As a practical matter, EPA refers enforcement cases to the Justice Department for civil or criminal prosecution. EPA can push for certain agreements, but ultimately DOJ makes the call.

In addition, EPA handles some smaller, administrative cases on its own. Those sometimes include environmental improvement projects or other agreements.

Last week, EPA referred questions about SEPs to DOJ, but its fiscal 2021 enforcement report included seven agreements by the violator to conduct SEPs, totaling $12.3 million. That’s a fraction of the amount in recent years, and the report notes that the agency’s ability to use SEPs in settlements has been “severely limited” by past Trump DOJ policies.

So far, DOJ has been largely mum on its plans.

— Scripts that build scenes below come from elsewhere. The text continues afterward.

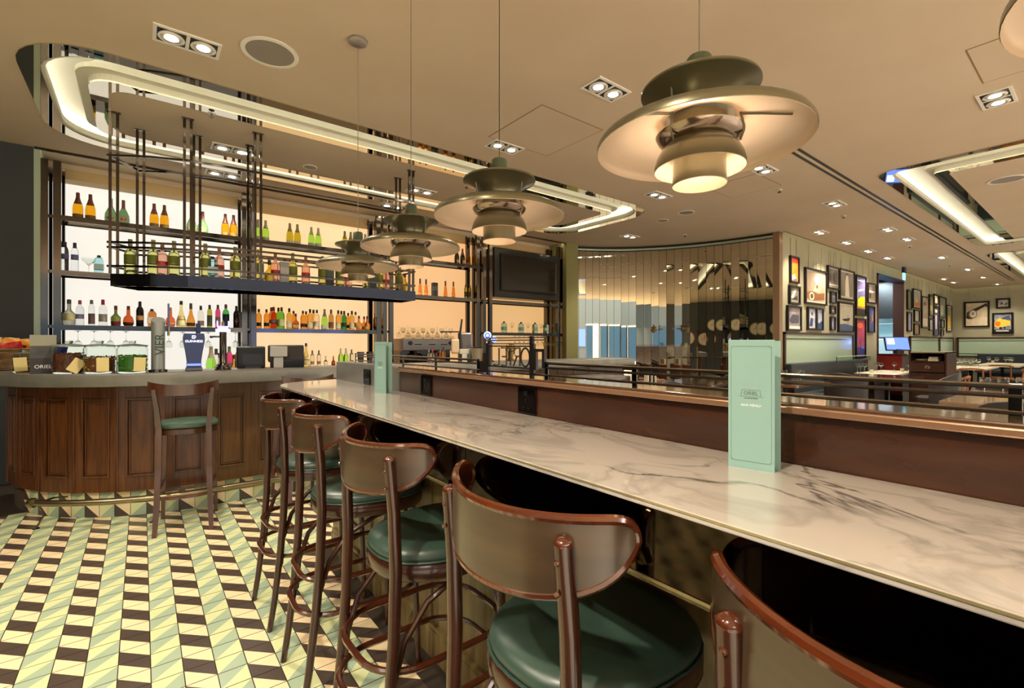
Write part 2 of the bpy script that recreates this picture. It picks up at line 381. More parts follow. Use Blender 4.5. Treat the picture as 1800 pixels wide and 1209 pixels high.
# access panels
for q, lab in [([(860, 240), (965, 190), (1055, 227), (975, 267)], 'flush painted access hatch left of the largest pendant'), ([(1700, 88), (1800, 58), (1840, 110), (1730, 145)], 'flush painted access hatch above right hand downlight'), ([(1255, 335), (1320, 308), (1372, 325), (1285, 347)], 'flush painted access hatch below the largest pendant')]:
    P = [onz(u, v, CEIL) for u, v in q]; x0, x1 = min(p.x for p in P), max(p.x for p in P); y0, y1 = min(p.y for p in P), max(p.y for p in P)
    t = thing('access_panel', lab, 'hatch', ((x0+x1)/2, (y0+y1)/2, CEIL), 0, 'ceiling access hatches')
    x, y = (x1-x0)/2, (y1-y0)/2
    MB().box(-x, x, -y, y, -.0025, -.0005).build('hatch_door', CEILM, t)
    mb = MB()
    for s_ in (-1, 1): mb.box(-x-.008, x+.008, s_*(y+.004)-.004, s_*(y+.004)+.004, -.002, -.0004).box(s_*(x+.004)-.004, s_*(x+.004)+.004, -y, y, -.002, -.0004)
    mb.build('seam', mat('seam shadow gap', '#8a6f4c', .9), t)

# ---------------------------------------------------------------- walls
def struct(name, mb, m, parent=None, **k):
    o = mb.build(name, m, parent, **k)
    if not parent: o['kind'] = 'structure'
    return o
struct('wall_left', MB().box(-6.1, -5.6, -1.5, 7.3, 0, 3.5), DARKW)
struct('wall_back', MB().box(-6, 6.74, 7.24, 7.4, 0, 3.5), mat('alcove back', '#8a7350', .7))
struct('wall_dark', MB().box(-6, -0.845, 6.60, 7.24, 0, CEIL), DARKW)
wb = bpy.data.objects['wall_back']
struct('trim_1', MB().box(-0.845, -0.80, 6.60, 7.24, 0, CEIL), mat('pale green trim', '#aebfa8', .3, coat=.5))
bays = [(-0.80, 1.03, '#f6f1e6', 0.74), (1.03, 2.80, '#ffd49c', 0.74), (2.80, 4.60, '#f7bd80', 0.70), (4.60, 6.42, '#edb878', 0.66)]
for x, y in ((-1.3, 1.9), (-1.0, .3), (-2.6, 3.4), (-2.4, .8), (3.4, -1.6)):   # further downlights over and behind the camera
    light('downlight_beam', 'SPOT', (x, y, CEIL-.03), 130 if y == .3 else 80, WARM, (0, 0, 0), spot_size=2.2, spot_blend=0.7, shadow_soft_size=0.04)
for n, (a, b, colr, e) in enumerate(bays):
    MB().box(a+.02, b-.02, 7.15, 7.18, 0.92, 3.12).build('backlit_panel', mat('backlit panel %d' % n, '#8d8474', .25, emit=colr, es=e*.44, coat=.3), wb)
MB().box(-0.80, 6.42, 6.98, 7.2, 3.13, 3.24).build('bulkhead', mat('bulkhead', '#b59a6c', .7), wb)
MB().box(-0.80, 6.42, 7.0, 7.24, 3.24, 3.3).build('upper_reveal', CEILM, wb)
t = thing('led_profile', 'thin bright linear light profile in ceiling above bottle shelves', 'light')
MB().box(-0.78, 6.70, 6.60, 6.635, CEIL-.006, CEIL+.01).build('diffuser', mat('profile diffuser', '#fff8e0', .4, emit='#fff0cc', es=2.5), t)
MB().box(-0.84, 6.74, 6.575, 6.60, CEIL-.02, CEIL+.01).build('edge_trim', CHROME_D, t)
struct('trim_2', MB().box(6.42, 6.74, 6.52, 7.3, 0, CEIL), mat('olive column', '#8f8a58', .45))
# the curved mirror wall, one flat mirror strip after another
wc = bpy.data.objects.new('wall_corner', None); COL.objects.link(wc); wc['kind'] = 'structure'
P0, P1, P2 = Vector((6.75, 6.70)), Vector((8.45, 6.02)), Vector((8.74, 3.70))
cur = [P0*(1-t_)**2+P1*2*t_*(1-t_)+P2*t_*t_ for t_ in [i/200 for i in range(201)]]
acc = [0]
for i in range(200): acc.append(acc[-1]+(cur[i+1]-cur[i]).length)
def at_len(L):
    for i in range(200):
        if acc[i+1] >= L: return cur[i].lerp(cur[i+1], (L-acc[i])/(acc[i+1]-acc[i]))
    return cur[-1]
NS = 26; pts = [at_len(acc[-1]*i/NS) for i in range(NS+1)]
def strip(p, q, z0, z1, gap, th):
    d = (q-p).normalized(); n = Vector((-d.y, d.x)); a, b = p+d*gap, q-d*gap
    return [(a.x, a.y), (b.x, b.y), (b.x+n.x*th, b.y+n.y*th), (a.x+n.x*th, a.y+n.y*th)]
for i in range(NS):
    tw = rnd.uniform(-.004, .004); a, b = pts[i], pts[i+1]; d = (b-a).normalized(); n = Vector((-d.y, d.x))
    MB().prism(strip(a+n*tw, b-n*tw, 0, 0, .0025, .012), 0.02, 3.20).build('mirror_strip', MIRROR, wc)
bk = MB()
for i in range(NS): bk.prism(strip(pts[i]+Vector((.02, .02)), pts[i+1]+Vector((.02, .02)), 0, 0, -.004, .1), 0, 3.5)
bk.build('backing', mat('mirror backing', '#2a2118', .6), wc)
MB().tube([(p.x-.01, p.y-.02, 3.235) for p in pts], .024, 10).build('top_tube', mat('pale green tube', '#b9cbb4', .15, .5), wc, smooth=True)
struct('trim_3', MB().box(8.70, 8.83, 3.61, 3.72, 0, 3.34), mat('pinkish corner trim', '#a78c70', .25, .6))
# picture wall with kitchen doorway
dx0, dx1, dz = 14.33, 16.6, 3.08
struct('wall_right', MB().box(8.76, dx0, 3.67, 3.87, 0, 3.5).box(dx1, 23.2, 3.67, 3.87, 0, 3.5).box(dx0, dx1, 3.67, 3.87, dz, 3.5), WALLG)
struct('wall_end', MB().box(23.0, 23.3, -4.5, 3.87, 0, 3.5), WALLG)
wl = MB().box(8.9, 22.8, 3.46, 3.50, CEIL+.03, CEIL+.05).build('light_strip', mat('wash strip', '#ffffff', .5, emit='#faffdc', es=3.2), bpy.data.objects['wall_right'])
MB().box(22.72, 22.76, -4, 3.4, CEIL+.03, CEIL+.05).build('light_strip', _m['wash strip'], bpy.data.objects['wall_end'])
t = thing('door_frame', 'dark brown lining of the kitchen doorway', 'door frame')
MB().box(dx1-.03, dx1+.02, 3.64, 3.88, 0, dz).build('jamb', mat('brown jamb', '#4a2a1e', .5), t)
MB().box(dx0-.02, dx0+.03, 3.64, 3.88, 0, dz).build('jamb', _m['brown jamb'], t)
MB().box(dx0-.02, dx1+.02, 3.64, 3.88, dz-.04, dz+.01).build('head_lining', mat('blue black lintel', '#27305a', .4), t)
CHROME_L0 = mat('kitchen steel', '#9fb0b6', .3, .8)
k = bpy.data.objects.new('wall_kitchen', None); COL.objects.link(k); k['kind'] = 'structure'
MB().box(19.0, 19.1, 3.87, 6.7, 0, 2.15).box(13.5, 19.0, 6.6, 6.7, 0, 2.15).build('tiled_wall', mat('pale blue kitchen wall', '#b7d3dc', .4, noise='#9fc0cc', nscale=3), k)
MB().box(18.6, 19.1, 3.87, 6.7, 2.15, 3.4).build('dark_bulkhead', BLACK, k)
MB().box(18.5, 18.98, 3.9, 6.0, 1.95, 1.99).box(18.5, 18.98, 3.9, 6.0, 1.55, 1.58).build('steel_shelf', CHROME_L0, k)
MB().box(18.3, 18.95, 4.1, 5.2, .9, 1.5).build('steel_oven', mat('pale steel', '#a9b8bd', .35, .5), k, bevel=.02)
MB().box(18.1, 18.98, 3.9, 6.0, .84, .90).build('steel_worktop', mat('pale steel', '#a9b8bd'), k)
MB().box(13.5, 13.6, 4.2, 6.7, 0, 3.4).build('side_wall', DARKW, k)
MB().box(13.5, 22.5, 3.87, 6.7, 3.38, 3.42).build('kitchen_ceiling', DARKW, k)
light('kitchen_light', 'AREA', (17.0, 4.9, 3.3), 120, (.75, .92, 1.0), shape='RECTANGLE', size=2.4, size_y=.6)
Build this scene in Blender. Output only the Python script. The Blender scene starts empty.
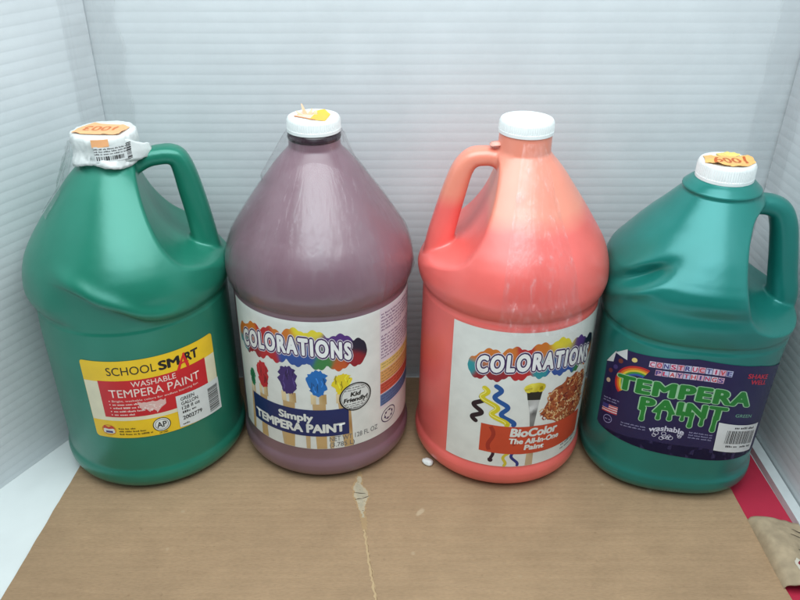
import bpy, bmesh, math, random
import numpy as np
from mathutils import Vector, geometry, noise

R = math.radians
sc = bpy.context.scene
COL = sc.collection

# ------------------------------------------------------------------ camera, world, lamps, exposure
cam = bpy.data.objects.new('camera', bpy.data.cameras.new('camera'))
COL.objects.link(cam)
cam.location = (0, 0, 0.469)
cam.rotation_euler = (R(60), 0, 0)
cam.data.sensor_width = 36
cam.data.lens = 33.75
cam.data.shift_x = 0.015
cam.data.clip_start = 0.01
cam.data.clip_end = 50
sc.camera = cam

world = bpy.data.worlds.new('World')
sc.world = world
world.use_nodes = True
bg = world.node_tree.nodes['Background']
bg.inputs[0].default_value = (0.80, 0.92, 1.0, 1)
bg.inputs[1].default_value = 0.05

def area(name, loc, target, sx, sy, power, col):
    l = bpy.data.lights.new(name, 'AREA')
    l.shape = 'RECTANGLE'; l.size = sx; l.size_y = sy; l.energy = power; l.color = col
    o = bpy.data.objects.new(name, l); COL.objects.link(o)
    o.location = loc
    d = Vector(target) - Vector(loc)
    o.rotation_euler = d.to_track_quat('-Z', 'Y').to_euler()
    return o
area('softbox_light', (0.0, 0.25, 0.68), (0.0, 0.27, 0.0), 0.66, 0.56, 5.2, (0.90, 0.985, 1.0))
area('window_light', (-0.02, -0.45, 0.98), (0.0, 0.52, 0.22), 0.62, 0.50, 1.7, (0.72, 0.92, 1.0))

sc.view_settings.view_transform = 'Standard'
sc.view_settings.look = 'None'
sc.view_settings.exposure = 0.12
sc.view_settings.gamma = 1.0

# ------------------------------------------------------------------ helpers
def lin(r, g, b):
    def f(x):
        x /= 255.0
        return x / 12.92 if x <= 0.04045 else ((x + 0.055) / 1.055) ** 2.4
    return (f(r), f(g), f(b))

def tag(o, label=None, cat=None, group=None, kind=None):
    if label: o['label'] = label
    if cat: o['category'] = cat
    if group: o['group'] = group
    if kind: o['kind'] = kind
    return o

def empty(name, loc):
    o = bpy.data.objects.new(name, None)
    o.empty_display_size = 0.03
    COL.objects.link(o); o.location = loc
    return o

def link(name, me, mat=None, parent=None, smooth=True):
    if mat is not None and len(me.materials) == 0:
        me.materials.append(mat)
    if smooth is not None:
        me.polygons.foreach_set('use_smooth', [smooth] * len(me.polygons))
    o = bpy.data.objects.new(name, me); COL.objects.link(o)
    if parent: o.parent = parent
    return o

def mesh_from(verts, faces):
    me = bpy.data.meshes.new('m')
    me.from_pydata([tuple(v) for v in verts], [], [tuple(f) for f in faces])
    me.update()
    return me

def new_mat(name):
    m = bpy.data.materials.new(name); m.use_nodes = True
    nt = m.node_tree
    return m, nt, nt.nodes['Principled BSDF']

def N(nt, typ, **kw):
    n = nt.nodes.new(typ)
    for k, v in kw.items():
        if k.startswith('i_'):
            n.inputs[k[2:].replace('_', ' ')].default_value = v
        else:
            setattr(n, k, v)
    return n

def ramp(nt, stops, src=None, interp='LINEAR'):
    n = nt.nodes.new('ShaderNodeValToRGB'); n.color_ramp.interpolation = interp
    el = n.color_ramp.elements
    while len(el) < len(stops): el.new(0.5)
    for e, (p, c) in zip(el, stops):
        e.position = p; e.color = (*c, 1) if len(c) == 3 else c
    if src is not None: nt.links.new(src, n.inputs[0])
    return n

def pchip(xs, ys):
    xs = np.array(xs, float); ys = np.array(ys, float)
    h = np.diff(xs); d = np.diff(ys) / h
    m = np.zeros_like(xs); m[0] = d[0]; m[-1] = d[-1]
    for i in range(1, len(xs) - 1):
        if d[i - 1] * d[i] > 0:
            w1 = 2 * h[i] + h[i - 1]; w2 = h[i] + 2 * h[i - 1]
            m[i] = (w1 + w2) / (w1 / d[i - 1] + w2 / d[i])
    def f(x):
        x = np.clip(np.asarray(x, float), xs[0], xs[-1])
        i = np.clip(np.searchsorted(xs, x, 'right') - 1, 0, len(xs) - 2)
        t = (x - xs[i]) / h[i]
        return ((2 * t**3 - 3 * t**2 + 1) * ys[i] + (t**3 - 2 * t**2 + t) * h[i] * m[i]
                + (-2 * t**3 + 3 * t**2) * ys[i + 1] + (t**3 - t**2) * h[i] * m[i + 1])
    return f

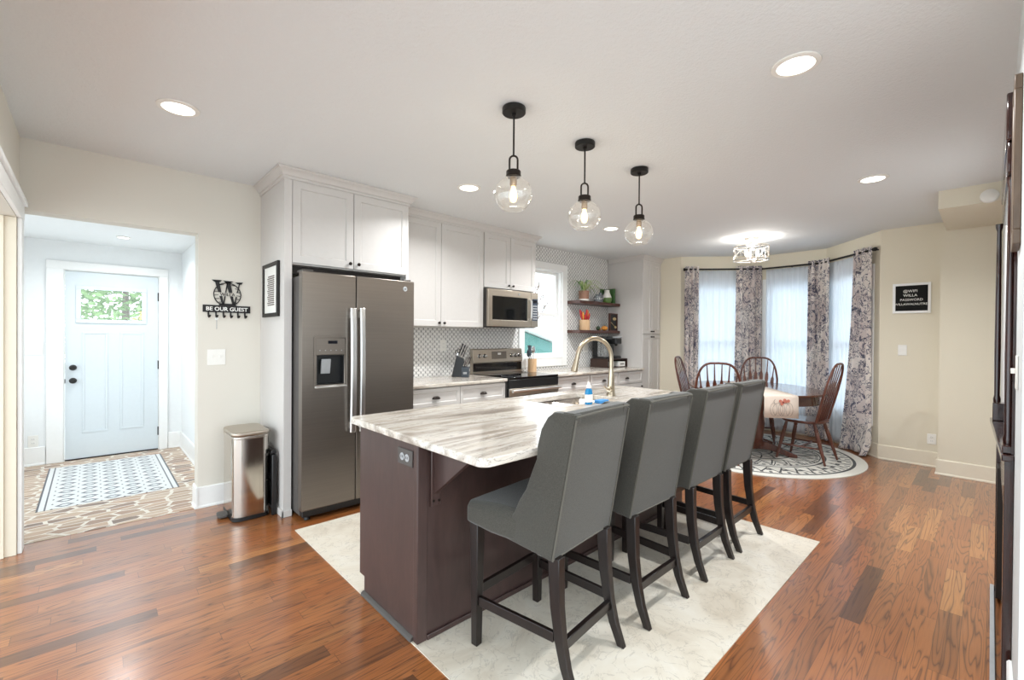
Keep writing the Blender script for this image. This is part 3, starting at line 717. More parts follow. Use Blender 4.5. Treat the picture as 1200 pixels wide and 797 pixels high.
def bar_handle(parent, x0, x1, z0, z1):
    mb = MB(); rings = []
    for k in range(13):
        q = k/12; zz = z0+(z1-z0)*q; bow = .012*math.sin(math.pi*q); y0 = FY-.05-bow
        rings.append([(x0, y0+.012, zz), (x0+.008, y0, zz), (x1-.008, y0, zz), (x1, y0+.012, zz), (x1-.006, y0+.024, zz), (x0+.006, y0+.024, zz)])
    mb.loft(rings)
    for zz in (z0+.05, z1-.05): mb.box(x0+.012, x1-.012, FY-.034, FY-.0005, zz-.025, zz+.025)
    obj('handle', mb, M['handle'], parent, bev=.002)
bar_handle(dl, 1.440, 1.488, .62, 1.572); bar_handle(dr, 1.514, 1.560, .62, 1.576)
lg = obj('badge', MB().lathe([(.0, -.004), (.018, -.004), (.020, -.001), (.0, -.001)], (1.927, FY, 1.757), 24, 'Y'), M['label_grey'], dr)
text('badge_letters', 'GE', M['slate_side'], lg, .018, (1.927, FY-.0045, 1.751), (1, 0, 0), (0, 0, 1), .001)
obj('grille', MB().box(1.12, 2.0, FY+.03, FY+.074, .03, .083), M['black'], th, bev=.003)
mb = MB()
for x in (1.16, 1.95): mb.cyl((x, FY+.06, .0065), (x, FY+.06, .034), .022, .018, 14)
for x in (1.16, 1.95): mb.cyl((x, 4.1, .0065), (x, 4.1, .034), .022, .018, 14)
obj('foot', mb, M['black'], th)

# ================================================================ MICROWAVE
th = thing('microwave', 'stainless over-range microwave with dark window mounted under the short cabinet', 'microwave', (3.63, 4.0, 1.475))
obj('body', MB().box(3.224, 4.032, 3.862, YW-.009, 1.478, 1.905), M['slate_side'], th, bev=.003)
md = obj('door', MB().plate_hole(3.224, 3.905, 1.48, 1.903, 3.285, 3.845, 1.555, 1.825, 3.83, 3.861), M['warm_steel'], th, bev=.003)
obj('window', MB().box(3.285, 3.845, 3.838, 3.856, 1.555, 1.825), M['glass_black'], md, smooth=False)
obj('handle', MB().tube([(3.876, 3.829, 1.81), (3.876, 3.80, 1.79), (3.876, 3.795, 1.69), (3.876, 3.80, 1.59), (3.876, 3.829, 1.57)], .013, 10), M['handle'], md)
cp = obj('control_panel', MB().box(3.909, 4.032, 3.83, 3.861, 1.48, 1.903), M['warm_steel'], th, bev=.003)
kp = obj('keypad', MB().box(3.922, 4.015, 3.8275, 3.8298, 1.56, 1.825), M['screen_blue'], cp)
obj('display', MB().box(3.935, 4.003, 3.826, 3.8273, 1.775, 1.812), M['display'], kp)
mb = MB()
for i in range(3):
    for k in range(6): mb.box(3.934+.026*i, 3.952+.026*i, 3.826, 3.8273, 1.575+.031*k, 1.592+.031*k)
obj('buttons', mb, M['label_grey'], kp, smooth=False)
obj('badge', MB().lathe([(.0, -.003), (.014, -.003), (.015, -.0005), (.0, -.0005)], (3.70, 3.83, 1.865), 20, 'Y'), M['label_grey'], md)
obj('vent', MB().box(3.25, 4.0, 3.87, 4.1, 1.470, 1.4775), M['black'], th)

# ================================================================ RANGE
th = thing('range', 'stainless electric range with black glass cooktop and backguard knobs', 'stove', (3.68, 3.9, 0))
RX0, RX1 = 3.280, 4.088
obj('body', MB().box(RX0, RX1, 3.58, 4.225, .03, .895), M['slate_side'], th, bev=.002)
obj('cooktop', MB().box(RX0, RX1, 3.545, 4.16, .896, .918), M['glass_black'], th, bev=.004)
mb = MB()
for bx, by, br_ in ((3.47, 3.72, .11), (3.90, 3.72, .09), (3.47, 3.99, .075), (3.90, 3.99, .10)):
    mb.lathe([(br_-.004, .9183), (br_, .9183), (br_, .9188), (br_-.004, .9188)], (bx, by, 0), 36, 'Z', False)
obj('burner_rings', mb, M['label_grey'], th)
prof = [(4.215, .9185), (4.165, .9185), (4.165, 1.045), (4.150, 1.05), (4.165, 1.205), (4.18, 1.215), (4.215, 1.215)]
bgd = obj('backguard', MB().prism(prof, lambda y, z: (RX0-.01, y, z), lambda y, z: (RX1-.012, y, z)), M['warm_steel'], th, bev=.003)
obj('backguard_glass', MB().box(RX0+.0, RX1-.022, 4.1605, 4.1645, .945, 1.04), M['glass_black'], bgd)
def slope_y(z): return 4.150 + (z-1.05)*.015/.155
for kx in (3.365, 3.445, 3.885, 3.955, 4.025):
    kn = obj('knob', MB().lathe([(.0, -.032), (.017, -.030), (.020, -.006), (.026, -.002), (.026, 0)], (kx, slope_y(1.13), 1.13), 18, 'Y'), M['chrome'], bgd)
    obj('knob_collar', MB().lathe([(.0175, -.022), (.0215, -.021), (.0225, -.008), (.0205, -.007)], (kx, slope_y(1.13), 1.13), 18, 'Y', False), M['black'], kn)
pn = obj('display_panel', MB().hexa([(3.56, slope_y(1.09)-.004, 1.09), (3.80, slope_y(1.09)-.004, 1.09), (3.80, slope_y(1.09)-.0005, 1.09), (3.56, slope_y(1.09)-.0005, 1.09)], [(3.56, slope_y(1.18)-.004, 1.18), (3.80, slope_y(1.18)-.004, 1.18), (3.80, slope_y(1.18)-.0005, 1.18), (3.56, slope_y(1.18)-.0005, 1.18)]), M['slate'], bgd, bev=.002)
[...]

Late last year, DOJ’s top environmental prosecutor, Todd Kim, briefly mentioned SEPs in an American Bar Association speech but gave no indication of upcoming DOJ policy (Greenwire, Dec. 14, 2021).

Some suspect the administration could be waiting for the confirmation of David Uhlmann to be EPA enforcement chief. His nomination has been tied up by Sen. Cynthia Lummis (R-Wyo.) over concerns of the fate of a power plant in her state.

Experts, meanwhile, stress that SEPs have considerable environmental justice implications.

“If an industry has blighted an area, they have a responsibility to un-blight it,” said Sam Sankar, an attorney at Earthjustice. “That’s more than just nonpolluting in the way they have done for many years.”

Jones, of Sidley, said she is currently working with a client where a supplement environmental project might be fitting, but it is “not clear what role SEPs will play if at all.” She explained SEPs are favored by polluters so they can remedy communities that have been adversely affected.

The agreement would require a nexus between the violation and the remedy; for example, installing air monitors in a community where facilities broke Clean Air Act laws.

But some wondered if long-standing Republican opposition is contributing to the delay. GOP lawmakers have argued SEPs amount to “slush funds,” and they passed a bill that would have prohibited third-party payments and specified that SEPs fall into that category. They argued SEPs illegally sent money to communities that would have otherwise gone to general federal coffers.

Yet Jones said SEPs often cost more than had a company simply paid a fine. But she could imagine pushback from the right — similar, she noted, to opposition that could materialize in response to the Biden administration’s Justice40 initiative, which directs 40 percent of climate-related investment benefits to communities long burdened by pollution.